Om met dat laatste punt te beginnen: we moeten niet vergeten dat het traditionele ontzag voor de oorspronkelijke integriteit van een opera zelf ooit een ‘nieuwe mode’ geweest is. Lange tijd was herschrijven gebruikelijk. Neem Die Zauberflöte: nog geen drie jaar na de première werd voor een reeks uitvoeringen in Weimar een nieuw libretto geschreven in opdracht van de lokale theaterdirecteur, Johann Wolfgang von Goethe. En zo ging het ook met andere grote Mozart-opera’s: libretto noch compositie was heilig. Sterker nog: dat Mozarts opera’s in de decennia na zijn dood overal in Europa populair werden, kwam wellicht juist doordat ze zonder scrupules konden worden aangepast aan de lokale smaak en opvattingen.

Daarmee is niet gezegd dat de oerversies van opera’s ons niets te zeggen hebben. We hebben juist veel te danken aan het feit dat men in de tweede helft van de negentiende eeuw aandacht kreeg voor de oorsprong van uitgevoerde werken. Men deed ontdekkingen door autografen en compositorische schetsen te bestuderen en ontrukte opera’s aan de vergetelheid die nu tot het standaardrepertoire behoren. Zonder die toewijding aan de bronnen was veel prachtmateriaal verloren gegaan; materiaal waar hedendaagse regisseurs zich toe kunnen verhouden.
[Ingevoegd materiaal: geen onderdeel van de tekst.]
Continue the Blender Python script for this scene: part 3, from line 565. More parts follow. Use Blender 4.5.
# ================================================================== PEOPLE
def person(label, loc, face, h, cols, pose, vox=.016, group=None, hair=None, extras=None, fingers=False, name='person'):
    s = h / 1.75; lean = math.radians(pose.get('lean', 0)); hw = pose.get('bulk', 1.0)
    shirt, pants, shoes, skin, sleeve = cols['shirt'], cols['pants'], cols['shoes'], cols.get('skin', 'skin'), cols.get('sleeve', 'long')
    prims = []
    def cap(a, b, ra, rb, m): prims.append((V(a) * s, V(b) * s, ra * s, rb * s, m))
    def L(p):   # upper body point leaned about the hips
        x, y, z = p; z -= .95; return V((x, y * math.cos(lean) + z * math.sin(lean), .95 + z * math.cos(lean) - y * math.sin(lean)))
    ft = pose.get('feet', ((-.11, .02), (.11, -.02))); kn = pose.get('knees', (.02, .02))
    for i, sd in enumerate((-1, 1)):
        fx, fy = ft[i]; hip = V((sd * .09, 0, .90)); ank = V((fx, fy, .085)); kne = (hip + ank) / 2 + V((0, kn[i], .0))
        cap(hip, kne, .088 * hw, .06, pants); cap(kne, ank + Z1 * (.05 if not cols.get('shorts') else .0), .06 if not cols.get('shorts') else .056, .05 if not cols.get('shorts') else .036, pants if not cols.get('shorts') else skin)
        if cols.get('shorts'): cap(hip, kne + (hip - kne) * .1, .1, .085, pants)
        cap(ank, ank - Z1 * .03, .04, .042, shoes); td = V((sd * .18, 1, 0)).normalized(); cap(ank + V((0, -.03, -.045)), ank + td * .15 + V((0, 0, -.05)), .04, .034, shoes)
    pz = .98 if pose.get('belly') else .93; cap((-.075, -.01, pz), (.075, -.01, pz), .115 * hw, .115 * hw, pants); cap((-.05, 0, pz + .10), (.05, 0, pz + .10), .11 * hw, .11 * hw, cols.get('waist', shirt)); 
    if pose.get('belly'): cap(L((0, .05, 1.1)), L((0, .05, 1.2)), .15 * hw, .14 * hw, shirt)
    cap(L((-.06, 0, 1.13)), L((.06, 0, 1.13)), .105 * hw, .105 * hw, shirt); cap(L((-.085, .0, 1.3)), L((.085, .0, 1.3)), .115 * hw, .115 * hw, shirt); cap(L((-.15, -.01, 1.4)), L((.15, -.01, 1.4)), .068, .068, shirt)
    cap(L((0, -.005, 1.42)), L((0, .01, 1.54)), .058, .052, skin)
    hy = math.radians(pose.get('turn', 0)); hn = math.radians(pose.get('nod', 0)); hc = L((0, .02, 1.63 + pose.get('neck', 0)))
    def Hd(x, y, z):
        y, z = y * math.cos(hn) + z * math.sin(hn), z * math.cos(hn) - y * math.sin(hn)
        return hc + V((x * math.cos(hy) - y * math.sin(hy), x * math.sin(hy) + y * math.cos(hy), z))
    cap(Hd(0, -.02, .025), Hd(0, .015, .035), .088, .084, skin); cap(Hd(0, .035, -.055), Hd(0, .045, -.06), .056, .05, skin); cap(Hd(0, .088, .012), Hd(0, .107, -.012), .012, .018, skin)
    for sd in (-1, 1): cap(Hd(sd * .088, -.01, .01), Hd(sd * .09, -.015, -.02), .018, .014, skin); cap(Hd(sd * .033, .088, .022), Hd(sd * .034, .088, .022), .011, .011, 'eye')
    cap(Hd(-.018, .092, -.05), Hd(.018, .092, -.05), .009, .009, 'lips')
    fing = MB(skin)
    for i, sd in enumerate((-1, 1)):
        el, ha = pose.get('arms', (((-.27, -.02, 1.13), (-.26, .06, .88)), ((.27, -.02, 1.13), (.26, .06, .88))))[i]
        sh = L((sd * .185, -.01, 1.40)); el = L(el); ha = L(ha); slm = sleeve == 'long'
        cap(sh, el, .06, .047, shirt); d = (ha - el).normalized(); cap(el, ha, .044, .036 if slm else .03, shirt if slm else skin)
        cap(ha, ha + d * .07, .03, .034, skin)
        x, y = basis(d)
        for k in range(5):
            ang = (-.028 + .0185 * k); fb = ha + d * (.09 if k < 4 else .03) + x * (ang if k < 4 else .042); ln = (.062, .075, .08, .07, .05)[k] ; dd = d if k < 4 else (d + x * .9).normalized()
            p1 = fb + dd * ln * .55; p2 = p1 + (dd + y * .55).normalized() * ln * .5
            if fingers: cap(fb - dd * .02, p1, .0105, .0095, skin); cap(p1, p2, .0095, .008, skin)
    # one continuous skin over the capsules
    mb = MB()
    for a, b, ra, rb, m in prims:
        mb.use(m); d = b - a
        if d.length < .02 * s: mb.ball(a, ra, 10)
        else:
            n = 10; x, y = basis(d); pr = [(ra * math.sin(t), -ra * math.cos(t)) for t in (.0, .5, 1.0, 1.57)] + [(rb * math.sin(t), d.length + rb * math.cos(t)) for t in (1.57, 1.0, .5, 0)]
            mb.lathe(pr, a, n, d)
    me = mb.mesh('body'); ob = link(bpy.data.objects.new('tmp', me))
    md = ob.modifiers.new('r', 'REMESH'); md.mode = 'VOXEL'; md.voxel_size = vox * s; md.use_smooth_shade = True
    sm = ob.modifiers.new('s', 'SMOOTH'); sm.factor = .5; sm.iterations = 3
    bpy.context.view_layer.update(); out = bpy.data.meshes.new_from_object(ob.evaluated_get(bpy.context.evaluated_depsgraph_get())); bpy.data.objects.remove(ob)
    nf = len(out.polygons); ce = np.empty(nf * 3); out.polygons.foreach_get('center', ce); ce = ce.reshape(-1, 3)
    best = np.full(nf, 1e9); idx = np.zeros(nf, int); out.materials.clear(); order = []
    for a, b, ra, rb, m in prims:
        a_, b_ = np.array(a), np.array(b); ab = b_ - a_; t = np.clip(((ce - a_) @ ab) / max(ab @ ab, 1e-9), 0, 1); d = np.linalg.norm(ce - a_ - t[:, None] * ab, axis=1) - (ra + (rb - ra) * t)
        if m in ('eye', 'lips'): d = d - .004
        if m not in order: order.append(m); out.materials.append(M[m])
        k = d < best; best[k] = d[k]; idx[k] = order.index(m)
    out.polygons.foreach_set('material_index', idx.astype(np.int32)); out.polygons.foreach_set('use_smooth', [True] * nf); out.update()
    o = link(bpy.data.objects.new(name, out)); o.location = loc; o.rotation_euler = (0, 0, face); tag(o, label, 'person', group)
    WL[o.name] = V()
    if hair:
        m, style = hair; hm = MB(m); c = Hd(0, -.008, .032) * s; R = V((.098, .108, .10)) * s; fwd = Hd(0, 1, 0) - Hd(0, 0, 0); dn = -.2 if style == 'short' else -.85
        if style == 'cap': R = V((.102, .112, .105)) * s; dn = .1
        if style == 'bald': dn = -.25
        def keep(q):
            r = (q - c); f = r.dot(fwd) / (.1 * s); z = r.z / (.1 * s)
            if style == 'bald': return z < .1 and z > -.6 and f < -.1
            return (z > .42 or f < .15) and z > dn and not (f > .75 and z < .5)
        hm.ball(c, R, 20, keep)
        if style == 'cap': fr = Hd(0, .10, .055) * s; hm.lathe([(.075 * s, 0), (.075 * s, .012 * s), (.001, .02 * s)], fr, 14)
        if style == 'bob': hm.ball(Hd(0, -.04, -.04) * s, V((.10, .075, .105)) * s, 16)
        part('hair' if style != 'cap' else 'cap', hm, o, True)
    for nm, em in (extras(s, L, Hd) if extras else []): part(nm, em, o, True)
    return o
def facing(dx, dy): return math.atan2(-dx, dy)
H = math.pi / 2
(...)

Terug naar Die Zauberflöte – heeft Simon McBurney nu een kans laten liggen door de tekst nagenoeg onveranderd te laten? Klaus Bertisch, dramaturg van DNO, vindt van niet: “De scherpe kanten van deze opera werkten juist als stimulans voor de regie.” McBurney vond scenische oplossingen voor de uitdagingen die de opera hem stelde: Monostatos is een keurige heer geworden die langzaam verwordt tot een monsterlijk wezen; de Koningin van de Nacht verdwijnt niet meer als verderfelijke heks in de afgrond, maar krijgt deel in de ‘Schönheit und Weisheit’ waarmee de opera besluit. Voor Bertisch is dit exemplarisch voor hoe het operarepertoire de creativiteit kan prikkelen. “Ik heb geleerd dat je de weerbarstigheden van een opera dienstbaar moet maken aan je enscenering; ze zetten je aan tot creativiteit. Als in de opera iets gezegd of gedaan wordt waar je het niet mee eens bent, kun je in de enscenering laten zien dat het verkeerd is. Als je zulke zaken weglaat, ontneem je jezelf de kans om een statement te maken.”